This Duggar documentary is confirming everyone’s worst fears about the faith-inspired family. And it has a secret weapon — Jill Duggar Dillard.
The fourth eldest daughter of the 19 Kids and Counting family teased many months ago that she had a lot more to say as she distanced herself from her kin. It turns out she’s chosen to do that in Shiny Happy People: Duggar Family Secrets, premiering on Prime Video later this week. One of the first big bombshells Jill has to drop? According to DailyMail.com, Jill spills all about that infamous Megyn Kelly interview.
OK, so for a refresher… long before Josh Duggar‘s child porn trial, there was the first time he got into serious trouble. When he was a teen, he confessed to his parents he had molested his little sisters. We found out much later it was worse than that. Family friends Jim and Bobye Holt testified he molested their daughters, too, including a 4-year-old. But patriarch Jim Bob Duggar swept the whole thing under the rug. A police report was filed, but a family friend state trooper let Josh off with a warning. Instead of juvenile detention or court-appointed counseling, he was sent to a Christian camp to talk about all this with another family friend. No one was told. The whole thing was kept quiet. Until 2015…
As our readers will know, the police report eventually got leaked, reportedly by someone who didn’t like seeing Josh Duggar getting away with all this — and the family’s coverup working so well. The scandal rocked the fam, especially the molested sisters who had to relive their trauma in the spotlight. They even had to do a painful interview with Megyn Kelly. It was a particularly harrowing sitdown in which Jill and Jessa Duggar, then in their early 20s, actually defended Josh and instead spoke out against the media covering the story. You might wonder why, if they were so intent on this staying private, they’d agree to such an interview. Well, it turns out that was — you guessed it — Jim Bob’s idea.
As you also might have guessed, it wasn’t about protecting the girls. Jim Bob was trying to protect the reputation of the family, who were still under contract with TLC. Jill recalls in the new doc:
“There was an urgency in trying to figure out how the show was going to be handled in the wake of the 2015 events.”
“How the show was going to be handled.” It was all about Jim Bob making that reality TV money. Keeping the gravy train running. Hey, we already know he was making all the money, not his daughters.

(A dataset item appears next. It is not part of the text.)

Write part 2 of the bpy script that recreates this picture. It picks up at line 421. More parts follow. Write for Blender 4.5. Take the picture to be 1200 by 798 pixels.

In the doc, Jill, now 32, explains how she was pressured by her father into defending Josh against those who called him a “child molester, pedophile, or rapist.” Not because it was true or right, but because of the money:
“As far as recovery and damage control, you just feel like a burden and the weight falls on you to help because you’re the only one who can .”
She admitted:
“In hindsight, I wouldn’t have done the Megyn Kelly show. I feel like I was bearing the burden and the weight of…”
Jill paused and began crying — a devastating mirror of the interview eight years ago. She finished:
“Me and Jessa just felt the weight of it. It fell on us.”
She admitted she technically “volunteered” to do the show — but only after being made to feel “obligated” by her father:
“I don’t even like to talk about it because it’s not something that I’m proud of. If I hadn’t felt obligated to one, do it for the sake of the show, and two, do it for the sake of my parents, I wouldn’t have done it.”
If you haven’t seen the interview, it’s a doozy. Like we said, the sisters were in full circle-the-wagons mode, defending Josh’s actions and their parents for how they handled it all. Even then it felt upsetting to watch two young women defend their molester. But obviously in retrospect it’s so much worse. Years after their defense, Josh was convicted of possession of horrific CSAM videos. How many other children was he free to be around in those years?
Jill’s husband was right by her side. And if you’ve ever followed the couple, you know Derick Dillard is a lot more frank. He disagreed with Jill, saying he “would not call it voluntary” what she had to do:
“They were basically called on to carry out a suicide mission. Like, ‘You’re gonna destroy yourself, but we need you to take the fall so we can carry the show forward because the show cannot fail. were gonna do whatever they could to get the return on their investment. If that meant collateral damage, that meant collateral damage.”
Damn. That’s how we read it, too. But to hear it put like that. Yeah. We can’t wait to see what else everyone has to say about what was really going on with this supposedly devout fam.
Shiny Happy People: Duggar Family Secrets can be seen starting June 2 on Prime Video.